IHSA Asks For Court Ruling For Student-Athletes With Disabilities

Staff Writer
Aledo Times Record

As the Illinois High School Association (IHSA) looks to expand opportunities for student-athletes with disabilities, the statewide organization announced that it has filed for declaratory judgment against the Illinois Attorney General. The complaint seeks judicial direction pertaining to opportunities for student-athletes with disabilities in state championships.

According to last month’s filing in McLean County Circuit Court, representatives for the Illinois Attorney General repeatedly threatened legal action against the IHSA should the IHSA fail to comply with their demand for a separate event for "disabled students" at the IHSA State Championship track and field events. Furthermore, the complaint states that at no time has the Illinois Attorney General's office set forth with particularity any specific violation of any specific law on the part of the IHSA. Representatives have also refused to discuss the rights and obligations of the parties under applicable law.

“We are simply asking the court to provide us further guidance as we continue to champion the rights of student-athletes with disabilities.” said Marty Hickman, Executive Director of the IHSA. “We always have promoted opportunities for student-athletes with disabilities, making accommodations upon request in a number of events.”

According to Hickman, the lawsuit is not an attempt to limit the IHSA’s provision of events for students with disabilities, rather it is a proactive step to ensure the IHSA is acting in compliance with its obligations under applicable state and federal law.

Last month, several panels appeared before an IHSA Ad-Hoc committee as part of the association’s ongoing review of opportunities for student-athletes with disabilities. Among the panelists were parents and representatives from the Great Lakes Adaptive Sports Agency, World Sport Chicago, Special Olympics, the Illinois Secretary of State’s Office, school districts and regional special recreation associations.

The IHSA formed the Ad-Hoc committee earlier this year at the request of one of its member schools.  The committee is also evaluating the need to expand those opportunities, and they have begun to prepare recommendations to the IHSA Board. The committee is also surveying its nearly 800 member schools to develop a census of student-athletes with disabilities.  It is also outreaching to stakeholders and other agencies to gather additional insight and information regarding potential participation levels.

The committee’s recommendations at the state championship level would build on measures the IHSA has already taken over the years to accommodate athletes with prosthetic limbs, athletes in wheelchairs, visually impaired and hearing impaired athletes, and athletes with paralysis to compete in sports like basketball, gymnastics, golf, bowling, swimming, track and field, and cross country.

The committee is expected to report back to the IHSA Board of Directors in full by its June 11 meeting.

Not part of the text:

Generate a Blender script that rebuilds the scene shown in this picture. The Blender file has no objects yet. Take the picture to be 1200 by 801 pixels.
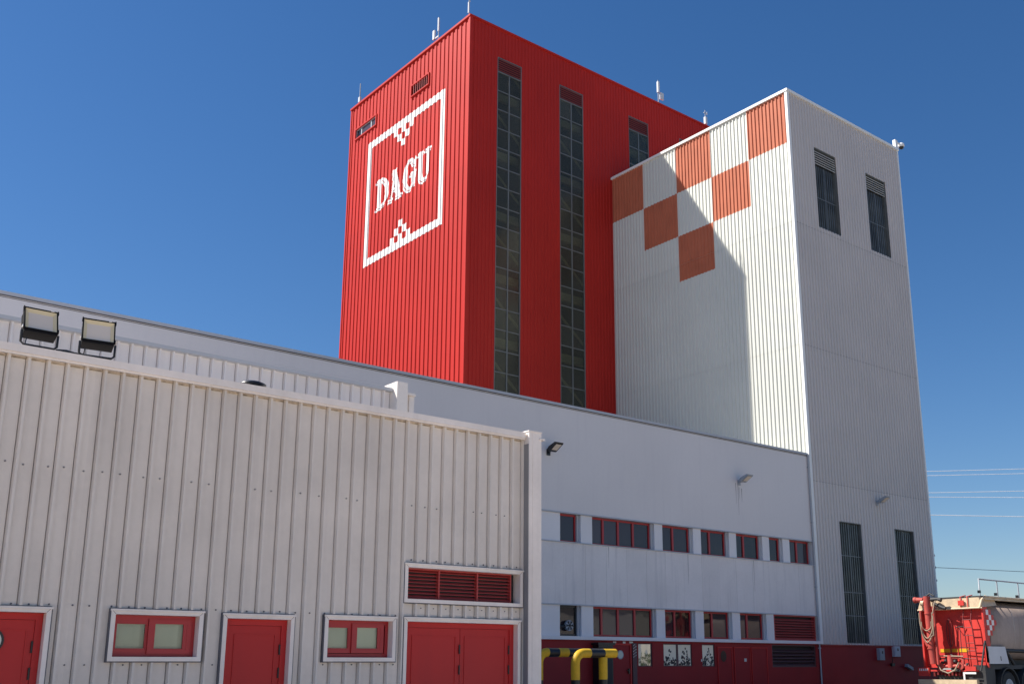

Founded in 1900, the Illinois High School Association is a not-for-profit organization with over 780 member high schools. The IHSA is headquartered in Bloomington and is not funded by tax dollars or administered by the government in the State of Illinois. The IHSA staff administers the state tournaments in all sanctioned activities and sports, including the selection of State Series sites, assignment of officials and on-site state final management. IHSA State Final events are celebrated by schools, competitors, coaches, communities and fans alike each year, and rightly so, but it is also important to remember that only a small percentage of the participants from IHSA member schools reach this level of competition. The IHSA’s existence centers around fostering participation opportunities that will help develop and instill the necessary characteristics to make today’s high school students tomorrow’s community leaders. The Future Plays Here!